Le coup était préparé.

Mais l’abandon de Fachoda, relativement, ce n’est rien. C’est la suite qui est grave.

 

Il faut voir, ce matin, le ton ironique des journaux anglais ! Et, sous cette ironie, avec quelle précision apparaît le véritable mobile du Foreign Office, qui n’a poussé la France à abandonner Fachoda que pour la diriger dans la voie des abandons successifs et inévitables !

Alors que nous demeurons l’arme au pied, immobiles, nos vaisseaux ancrés dans leurs ports respectifs, l’Angleterre continue de plus belle sa mobilisation et ses armements.
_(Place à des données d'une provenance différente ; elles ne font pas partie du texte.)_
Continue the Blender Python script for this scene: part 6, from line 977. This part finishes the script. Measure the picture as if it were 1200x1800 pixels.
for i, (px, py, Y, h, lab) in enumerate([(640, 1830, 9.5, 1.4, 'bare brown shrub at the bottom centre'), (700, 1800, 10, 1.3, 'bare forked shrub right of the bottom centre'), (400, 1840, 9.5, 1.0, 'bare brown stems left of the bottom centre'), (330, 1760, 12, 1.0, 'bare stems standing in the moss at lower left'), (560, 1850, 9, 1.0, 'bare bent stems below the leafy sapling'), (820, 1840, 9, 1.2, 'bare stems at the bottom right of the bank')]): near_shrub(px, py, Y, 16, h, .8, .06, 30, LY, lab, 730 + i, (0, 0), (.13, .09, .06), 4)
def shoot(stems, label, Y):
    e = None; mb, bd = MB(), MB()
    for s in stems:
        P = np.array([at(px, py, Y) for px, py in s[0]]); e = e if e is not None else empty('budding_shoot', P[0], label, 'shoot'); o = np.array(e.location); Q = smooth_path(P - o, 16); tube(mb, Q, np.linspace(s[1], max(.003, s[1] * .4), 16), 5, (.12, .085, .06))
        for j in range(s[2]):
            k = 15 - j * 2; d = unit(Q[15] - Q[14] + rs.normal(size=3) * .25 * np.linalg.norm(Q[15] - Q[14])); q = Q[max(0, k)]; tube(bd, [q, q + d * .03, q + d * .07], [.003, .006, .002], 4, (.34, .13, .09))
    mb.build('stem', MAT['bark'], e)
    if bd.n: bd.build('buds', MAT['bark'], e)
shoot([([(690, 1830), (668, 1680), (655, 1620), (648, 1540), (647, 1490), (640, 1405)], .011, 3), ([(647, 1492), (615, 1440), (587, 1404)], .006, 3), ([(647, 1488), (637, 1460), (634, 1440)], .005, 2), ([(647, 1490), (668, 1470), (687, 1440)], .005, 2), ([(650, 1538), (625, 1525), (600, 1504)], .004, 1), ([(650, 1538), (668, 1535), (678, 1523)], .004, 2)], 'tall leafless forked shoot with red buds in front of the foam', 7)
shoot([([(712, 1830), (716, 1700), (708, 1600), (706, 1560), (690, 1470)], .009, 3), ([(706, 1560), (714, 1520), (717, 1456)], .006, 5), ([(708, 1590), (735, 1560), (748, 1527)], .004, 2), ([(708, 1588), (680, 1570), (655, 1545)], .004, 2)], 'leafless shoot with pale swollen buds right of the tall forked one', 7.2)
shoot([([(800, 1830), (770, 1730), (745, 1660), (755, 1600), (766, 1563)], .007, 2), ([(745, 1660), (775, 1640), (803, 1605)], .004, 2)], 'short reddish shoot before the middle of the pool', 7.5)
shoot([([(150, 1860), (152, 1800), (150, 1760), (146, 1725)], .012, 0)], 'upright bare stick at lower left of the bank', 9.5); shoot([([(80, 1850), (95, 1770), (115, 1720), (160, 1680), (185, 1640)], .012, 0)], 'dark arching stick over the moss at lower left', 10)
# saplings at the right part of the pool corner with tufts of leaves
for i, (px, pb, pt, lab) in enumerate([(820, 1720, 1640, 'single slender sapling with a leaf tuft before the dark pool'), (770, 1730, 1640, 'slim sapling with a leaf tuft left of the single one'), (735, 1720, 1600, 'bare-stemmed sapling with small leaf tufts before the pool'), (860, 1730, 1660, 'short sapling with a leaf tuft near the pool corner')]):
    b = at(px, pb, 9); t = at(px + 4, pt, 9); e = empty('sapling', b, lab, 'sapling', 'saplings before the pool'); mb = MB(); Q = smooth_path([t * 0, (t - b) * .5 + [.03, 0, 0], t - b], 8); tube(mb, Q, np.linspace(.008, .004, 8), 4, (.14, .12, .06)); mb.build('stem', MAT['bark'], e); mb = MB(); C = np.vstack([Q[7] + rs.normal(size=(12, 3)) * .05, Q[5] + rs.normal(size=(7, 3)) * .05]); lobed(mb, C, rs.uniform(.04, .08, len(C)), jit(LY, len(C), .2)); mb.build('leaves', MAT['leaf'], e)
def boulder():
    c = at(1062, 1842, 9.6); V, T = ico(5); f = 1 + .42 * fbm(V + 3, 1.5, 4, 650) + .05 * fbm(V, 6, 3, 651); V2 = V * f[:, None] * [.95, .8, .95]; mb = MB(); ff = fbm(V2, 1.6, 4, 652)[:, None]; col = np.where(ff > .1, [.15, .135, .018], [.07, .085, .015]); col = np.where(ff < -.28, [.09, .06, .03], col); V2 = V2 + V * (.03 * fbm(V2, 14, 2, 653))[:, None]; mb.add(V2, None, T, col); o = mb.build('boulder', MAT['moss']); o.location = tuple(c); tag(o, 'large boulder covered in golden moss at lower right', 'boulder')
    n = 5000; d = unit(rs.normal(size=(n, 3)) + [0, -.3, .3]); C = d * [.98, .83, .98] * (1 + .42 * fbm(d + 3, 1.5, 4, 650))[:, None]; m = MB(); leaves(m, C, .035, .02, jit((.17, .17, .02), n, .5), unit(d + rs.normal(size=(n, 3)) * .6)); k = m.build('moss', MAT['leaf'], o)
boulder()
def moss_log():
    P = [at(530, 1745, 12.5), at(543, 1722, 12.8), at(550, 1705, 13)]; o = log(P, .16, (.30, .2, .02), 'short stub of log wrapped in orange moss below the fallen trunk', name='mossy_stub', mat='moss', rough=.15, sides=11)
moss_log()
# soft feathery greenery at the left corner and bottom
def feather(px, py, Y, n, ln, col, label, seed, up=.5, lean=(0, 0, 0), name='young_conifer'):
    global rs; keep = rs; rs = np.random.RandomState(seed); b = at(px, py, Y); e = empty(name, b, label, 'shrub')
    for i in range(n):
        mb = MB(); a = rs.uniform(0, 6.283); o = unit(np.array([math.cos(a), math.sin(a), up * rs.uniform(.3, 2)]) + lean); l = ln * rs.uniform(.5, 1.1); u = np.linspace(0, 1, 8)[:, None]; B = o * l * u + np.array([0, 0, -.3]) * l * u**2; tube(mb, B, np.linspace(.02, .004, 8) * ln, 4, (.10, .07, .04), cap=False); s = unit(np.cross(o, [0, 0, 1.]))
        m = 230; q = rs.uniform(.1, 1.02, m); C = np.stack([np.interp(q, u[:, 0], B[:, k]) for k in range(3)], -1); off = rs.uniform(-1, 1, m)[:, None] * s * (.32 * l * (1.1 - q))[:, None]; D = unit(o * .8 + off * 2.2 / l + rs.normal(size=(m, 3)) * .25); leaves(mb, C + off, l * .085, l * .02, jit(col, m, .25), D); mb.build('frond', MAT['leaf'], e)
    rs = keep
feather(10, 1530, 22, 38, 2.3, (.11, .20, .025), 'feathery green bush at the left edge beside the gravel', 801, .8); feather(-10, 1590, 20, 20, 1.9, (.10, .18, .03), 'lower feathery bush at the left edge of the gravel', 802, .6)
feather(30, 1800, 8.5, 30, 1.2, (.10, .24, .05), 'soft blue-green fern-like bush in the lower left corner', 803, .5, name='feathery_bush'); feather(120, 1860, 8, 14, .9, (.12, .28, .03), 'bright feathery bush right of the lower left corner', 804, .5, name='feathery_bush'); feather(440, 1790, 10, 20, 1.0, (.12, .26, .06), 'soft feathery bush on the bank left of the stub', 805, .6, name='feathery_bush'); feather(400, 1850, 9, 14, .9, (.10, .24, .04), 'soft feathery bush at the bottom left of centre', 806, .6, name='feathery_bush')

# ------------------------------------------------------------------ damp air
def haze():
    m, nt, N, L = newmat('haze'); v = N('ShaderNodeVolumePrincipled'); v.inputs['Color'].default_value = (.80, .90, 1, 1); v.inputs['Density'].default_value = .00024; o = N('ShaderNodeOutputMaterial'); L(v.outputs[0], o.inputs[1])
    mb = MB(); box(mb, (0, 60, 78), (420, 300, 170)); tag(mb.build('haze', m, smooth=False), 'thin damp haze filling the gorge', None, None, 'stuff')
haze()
Elle fait déclarer, par ses journaux, que la France a d’autres positions à évacuer un peu partout, c’est-à-dire partout où elle entre en conflit ou simplement en contact avec les possessions anglaises.

 

Eh bien ! et nos alliances, qu’en faisons-nous ? Le nouveau ministère2 parlait encore hier, dans sa déclaration, de l’alliance franco-russe. A quoi sert-elle si nous devons boire chaque jour un peu plus à la coupe des capitulations et des lâchetés ?

Et sur le Nil, notre allié Ménélik3, qui est là avec ses troupes, prêt à entrer en campagne et à nous soutenir, qu’allons-nous lui dire ?

Enfin, pour bien montrer que nous sommes destinés à être éternellement ses dupes, le Foreign Office a déclaré formellement que nous n’aurions aucune espèce de compensation à espérer pour Fachoda. Il compte au contraire sur l’abandon de toutes nos prétentions à Terre-Neuve, au Siam, en Chine, au Cap. Partout il nous faudra céder, comme à Fachoda. Sans quoi, pas « d’entente cordiale ».

Autrement dit, le conflit inéluctable, fatal, n’est que prorogé.

Il était donc parfaitement inutile de reculer à Fachoda, si c’est pour mieux sauter un peu plus tard.

Robert d’Arlon, « Drapeau abandonné », La Patrie, 6 novembre 1898.


1.

Officier britannique, le serdar commande en Égypte l’armée du pacha d’Égypte.

2.

Il s’agit du ministère Dupuy (1898-1899).

3.

Ménélik II (1844-1913), négus d’Éthiopie, est favorable à la France.